On the table are potential plans to phase out the traditional military retirement program, which has not changed significantly since the 1940s.

Under existing rules, service members of any rank who have served at least 20 years are fully vested, even if they leave the military at age 38. Soldiers with fewer than 20 years of service receive no retirement benefits.

For qualified personnel, the benefits are generous. They include pensions that pay half of their salaries for the rest of their lives, indexed for inflation, and lifetime health insurance under Tricare, the military’s HMO-style plan. The typical recipient, a retired noncommissioned officer, receives an average pension of $26,000.

The cost of Tricare to cover a retiree’s family was $460 per year from 1996 to 2011, when it was increased to $520. It is not uncommon for military retirees to retain their healthcare benefits even after beginning a second career.

The cost of pensions and health care for active and retired troops continues to expand, draining more than $100 billion a year from the Pentagon budget and the national debt, which together fund the programs. If left unchanged, military retirement costs are expected to grow to $217 billion by 2034, according to the Defense Times.

On the other hand, there is a concern that any substantive change to those benefits would hamper the military’s recruitment efforts, which some observers say are strongly dependent on the appeal of those benefits.

“This isn’t an equity business,” says Steven P. Strobridge, director of government relations at the Military Officers Association of America in Washington, adding that military families have “legitimate fears” regarding the proposed changes.

“Retirement is the primary reason people stay in the military,” he says, but the military “doesn’t want everyone to serve more than 20 years."

Critics say the value of the current retirement system is overblown.

“Most military people are not going to retire [in the military],” says Lawrence J. Korb, a senior fellow at the Center for American Progress, who served as assistant secretary of defense under President Ronald Reagan. “Only 17 percent of current service members will stay 20 years.”

While Korb acknowledges the unusual hardships that military personnel endure, he says most young enlistees are focused on base pay and free housing, not retirement.

Fighting For a 401(k)

A just-released study by Korb and his colleagues recommends a hybrid program that gives current military personnel and retirees a 401(k) option.

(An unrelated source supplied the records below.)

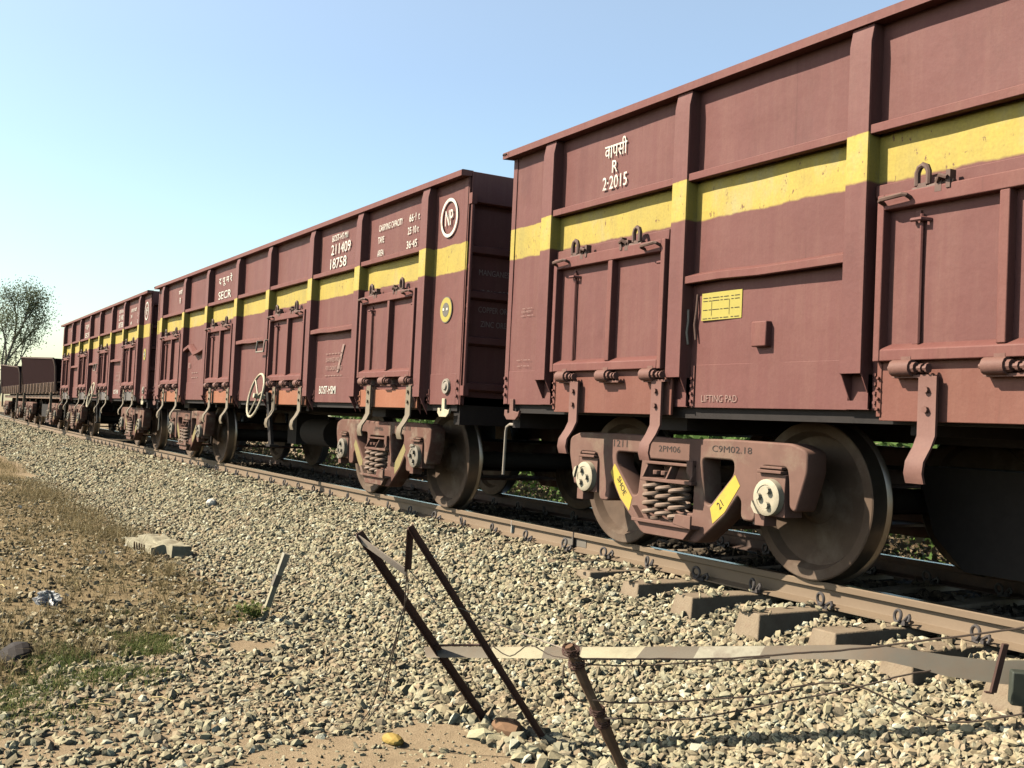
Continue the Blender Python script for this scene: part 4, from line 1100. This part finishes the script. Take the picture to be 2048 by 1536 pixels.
# flat rod standing in front of the bar, and the dark box at the frame's edge
a, b = at(2012, 1290, 4.45), at(1990, 1386, 4.45)
m = MB(); P = [at(2013, 1289, 4.45), at(2003, 1325, 4.45), at(1997, 1350, 4.45), at(1988, 1386, 4.45)]
v = []
for p in P: v += [p-b-crt*.011, p-b+crt*.011, p-b+crt*.011+cfw*.02, p-b-crt*.011+cfw*.02]
f = [(0, 1, 2, 3), (12, 13, 14, 15)] + [(4*i+k, 4*i+(k+1) % 4, 4*i+4+(k+1) % 4, 4*i+4+k) for i in range(3) for k in range(4)]
m.add(v, f); e0 = at(1972, 1384, 4.45)-b; m.add([e0, P[3]-b, P[3]-b+Vector((0, 0, -.006)), e0+Vector((0, 0, -.005))]+[q+cfw*.02 for q in (e0, P[3]-b, P[3]-b+Vector((0, 0, -.006)), e0+Vector((0, 0, -.005)))], [(0, 1, 2, 3), (4, 5, 6, 7), (0, 1, 5, 4), (1, 2, 6, 5), (2, 3, 7, 6), (3, 0, 4, 7)])
o = m.build('iron_hook', M['fence_iron'], loc=b); tag(o, 'short dark flat iron hooked over the bar near the right edge', 'iron hook')
b = at(2060, 1412, 4.40); m = MB()
q = [at(2026, 1344, 4.38)-b, at(2120, 1352, 4.36)-b, at(2120, 1424, 4.36)-b, at(2022, 1411, 4.38)-b]
m.add(q+[p+cfw*.06+crt*.012 for p in q], [(0, 1, 2, 3), (4, 5, 6, 7), (0, 1, 5, 4), (1, 2, 6, 5), (2, 3, 7, 6), (3, 0, 4, 7)])
M['boxdark'] = metal('dark_green_iron', (.06, .065, .05), .3, .6, scale=12)
o = m.build('counterweight', M['boxdark'], loc=b, bevel=.006); tag(o, 'dark iron counterweight on the bar, cut by the right edge', 'counterweight')

# concrete slab at the foot of the ballast
sl_ = empty('concrete_block', (-3.95, -2.44, -.66), math.radians(8)); sl_.scale = (.68, .85, .85); tag(sl_, 'broken concrete block half sunk at the foot of the ballast at the left', 'concrete block')
m = MB(); m.prism([(-.78, .0), (-.80, .15), (-.2, .16), (.62, .13), (.70, .125), (.70, 0)], -.03, .22); m.prism([(-.72, -.0), (-.74, .12), (.05, .10), (.42, .115), (.45, 0)], -.21, -.035)
M['oldconc'] = metal('old_concrete', (.40, .35, .24), .35, .95, scale=11, rust=(.24, .19, .12), rustamt=.8)
o = m.build('slab', M['oldconc'], sl_)
bm = bmesh.new(); bm.from_mesh(o.data); bmesh.ops.triangulate(bm, faces=bm.faces); bmesh.ops.subdivide_edges(bm, edges=bm.edges, cuts=7, use_grid_fill=True)
for v in bm.verts:
    p = v.co; a_ = float(fbm(np.array([p.x*1.3+p.z]), np.array([p.y+p.z*1.7]), .12, 4)[0])-.5
    v.co = p*(1+a_*.10)+Vector((0, 0, a_*.06))
bm.to_mesh(o.data); bm.free(); o.data.update()
m = MB()
for k in range(5): m.tube([(-.3+k*.11, -.214, .11), (-.27+k*.11, -.222, .06), (-.25+k*.11, -.214, .0)], .010, 5)
m.build('groove', M['stake'], sl_)
# white marker stake
a, b = at(526, 1232, 8.2), at(573, 1107, 8.2)
mk = empty('marker_stake', tuple(a)); tag(mk, 'leaning pale square stake with a dark collar, standing at the ballast toe', 'stake')
d = b-a; m = MB(); m.tube([Vector((0, 0, -.03))-d*.02, d*.62], .026, 4); m.build('post', M['oldconc'], mk)
m = MB(); m.tube([d*.48, d*.66], .032, 4); m.build('collar', M['joint'], mk)
m = MB(); m.tube([d*.66, d*.74, d], [.024, .03, .034], 4); m.build('head', M['bar_faded'], mk)
mk_g = rng.normal(size=(160, 3))*np.array([.05, .05, .03])+np.array([.0, -.10, .05])+np.array(a)
V, F, ti = leaves(mk_g, rng.uniform(.012, .03, 160), rng.random(160)); o = np_mesh('weed_tuft', V, F, M['greengrass'], {'tint': ti}); tag(o, 'small green weed at the foot of the leaning pale stake', None, None, 'stuff')
# plastic bag
def lump(name, c, size, mat, seed, label, cat, sub=3, amp=.35, flat=1):
    bm = bmesh.new(); bmesh.ops.create_icosphere(bm, subdivisions=sub, radius=1); r = np.random.default_rng(seed)
    dirs = r.normal(size=(14, 3)); dirs /= np.linalg.norm(dirs, axis=1)[:, None]; am = r.uniform(-1, 1, 14)
    for v in bm.verts:
        p = np.array(v.co); k = 1+amp*sum(a*max(0, p@d)**3 for a, d in zip(am, dirs))+r.uniform(-1, 1)*amp*.12
        v.co = Vector(p*k*np.array(size))
    me = bpy.data.meshes.new(name); bm.to_mesh(me); bm.free(); me.materials.append(mat)
    if not flat: me.shade_smooth()
    o = bpy.data.objects.new(name, me); COL.objects.link(o); o.location = c; tag(o, label, cat); return o
t = NT('thin_plastic'); t.col((.78, .76, .74)); t.set(.25, 0, .6); t.b.inputs['Transmission Weight'].default_value = .35; M['plastic'] = t.m
bo_ = lump('plastic_bag', (-.92, -3.92, -.62), (.15, .11, .075), M['plastic'], 3, 'crumpled clear plastic bag on the dirt near the left edge', 'plastic bag', 4, .5)
for v in bo_.data.vertices:
    p = v.co; k = 1-.38*abs(math.sin(p.x*31+p.z*40))-.3*abs(math.sin(p.y*37-p.x*22+1)); v.co = Vector((p.x*k, p.y*k, p.z*(.6+.5*k)))
M['ochre'] = metal('ochre_stone', (.42, .28, .075), .3, .8, scale=20); M['redstone'] = metal('rust_red_stone', (.24, .135, .075), .3, .9, scale=12)
lump('ochre_stone', (3.36, -2.93, -.635), (.075, .045, .03), M['ochre'], 8, 'ochre-yellow stone on the sand below the hanging wires', 'stone', 2, .3)
lump('brown_stone', (3.48, -2.36, -.60), (.10, .06, .055), M['redstone'], 9, 'reddish-brown wedge of stone between the feet of the iron frame', 'stone', 2, .4)
lump('pale_stone', (-5.97, -1.33, -.30), (.07, .055, .055), M['white'], 12, 'single chalk-white stone on the ballast slope left of the frame', 'stone', 2, .25)
lump('black_lump', (.95, -4.36, -.635), (.12, .08, .05), M['black'], 15, 'black charred lump on the dirt at the left edge', 'stone', 3, .8)
# straws
m = MB()
for i in range(46):
    x = random.uniform(-3, 2.5); y = random.uniform(-4.4, -2.3); A = random.uniform(0, 3.14); l = random.uniform(.05, .17); z = float(ground_z(np.array([x]), np.array([y]))[0])+.012
    m.tube([(x, y, z), (x+l*math.cos(A)*.5, y+l*math.sin(A)*.5, z+.012), (x+l*math.cos(A), y+l*math.sin(A), z)], random.uniform(.002, .006), 5)
M['straw'] = metal('straw', (.58, .46, .22), .2, .8, scale=8)
o = m.build('straw', M['straw']); o['kind'] = 'stuff'; o['label'] = 'pale straws and sticks on the dirt at the left'

# ------------------------------------------------------------------ camera, light, sky
cam = bpy.data.cameras.new('camera'); co = bpy.data.objects.new('camera', cam); COL.objects.link(co)
cam.sensor_fit = 'HORIZONTAL'; cam.sensor_width = 36; cam.lens = 36*CF/2048; cam.clip_start = .05; cam.clip_end = 4000
r_, u_ = crt*math.cos(CROL)-cup*math.sin(CROL)*-1, None
# image x axis / y axis in the world after the roll
ix = crt*math.cos(CROL)+cup*math.sin(CROL); iy = -crt*math.sin(CROL)+cup*math.cos(CROL)
co.matrix_world = Matrix(((ix.x, iy.x, -cfw.x, CP.x), (ix.y, iy.y, -cfw.y, CP.y), (ix.z, iy.z, -cfw.z, CP.z), (0, 0, 0, 1)))
SC.camera = co
SUN = Vector((-.6, -1.0, 1.0)).normalized()
ld = bpy.data.lights.new('sun', 'SUN'); ld.energy = 5.0; ld.angle = math.radians(.55); ld.color = (1, .935, .79)
lo = bpy.data.objects.new('sun', ld); COL.objects.link(lo); lo.rotation_euler = SUN.to_track_quat('Z', 'Y').to_euler()
wd = bpy.data.worlds.new('World'); SC.world = wd; wd.use_nodes = True; nt = wd.node_tree
sky = nt.nodes.new('ShaderNodeTexSky'); sky.sky_type = 'NISHITA'; sky.sun_disc = False
sky.sun_elevation = math.asin(SUN.z); sky.sun_rotation = math.atan2(SUN.x, SUN.y); sky.altitude = 200
sky.air_density = 1.0; sky.dust_density = 1.0; sky.ozone_density = 1.0
# sky shaped by height: brightened above the horizon, dimmed overhead to deepen shade
tc = nt.nodes.new('ShaderNodeTexCoord'); sp = nt.nodes.new('ShaderNodeSeparateXYZ'); nt.links.new(tc.outputs['Generated'], sp.inputs[0])
rp = nt.nodes.new('ShaderNodeValToRGB'); nt.links.new(sp.outputs[2], rp.inputs[0]); el = rp.color_ramp.elements
for p, c in ((0, (.78, .78, .66)), (.07, (.84, .86, .76)), (.16, (.96, .98, .86)), (.22, (1.0, 1.0, .90)), (.30, (1.10, 1.04, .95)), (.385, (1.28, 1.14, .98)), (.48, (.18, .19, .20)), (1, (.11, .11, .13))):
    e_ = el[0] if p == 0 else el[len(el)-1] if p == 1 else el.new(p); e_.color = (*c, 1)
mx = nt.nodes.new('ShaderNodeMix'); mx.data_type = 'RGBA'; mx.blend_type = 'MULTIPLY'; mx.inputs[0].default_value = 1
nt.links.new(sky.outputs[0], mx.inputs[6]); nt.links.new(rp.outputs[0], mx.inputs[7])
bg = nt.nodes['Background']; bg.inputs['Strength'].default_value = .15; nt.links.new(mx.outputs[2], bg.inputs['Color'])
vs = SC.view_settings; vs.view_transform = 'Standard'; vs.look = 'None'; vs.exposure = 0.68; vs.gamma = 1
SC.cycles.max_bounces = 6; SC.cycles.diffuse_bounces = 0; SC.cycles.transparent_max_bounces = 4
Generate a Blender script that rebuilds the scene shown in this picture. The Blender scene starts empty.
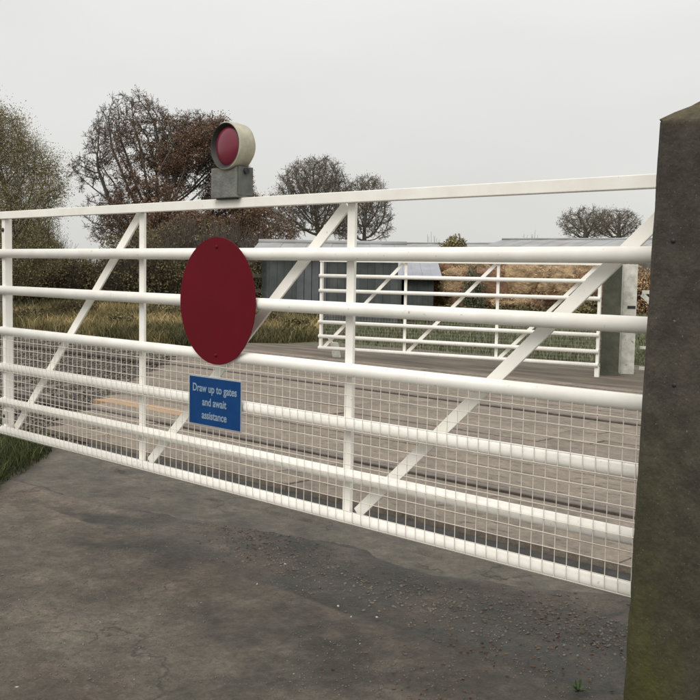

This week, subcommittees of the House Armed Services Committee will continue its final draft of the fiscal 2013 National Defense Authorization Bill they began last week. key subcommittee has already recommended no changes in health care premiums.

Meanwhile, President Barack Obama, who has been carefully crafting a centrist position on the military this presidential election year, is likely to play down the debate over military retirement benefits in coming months, despite implicitly supporting Panetta’s proposal.

As First Command’s Spiker points out, the military retirement system, to some degree, is facing the same demographic problem as many civilian plans.

“When this program was first put together [in the 1940s], people didn’t live into their mid-80s and mid-90s,“ he says.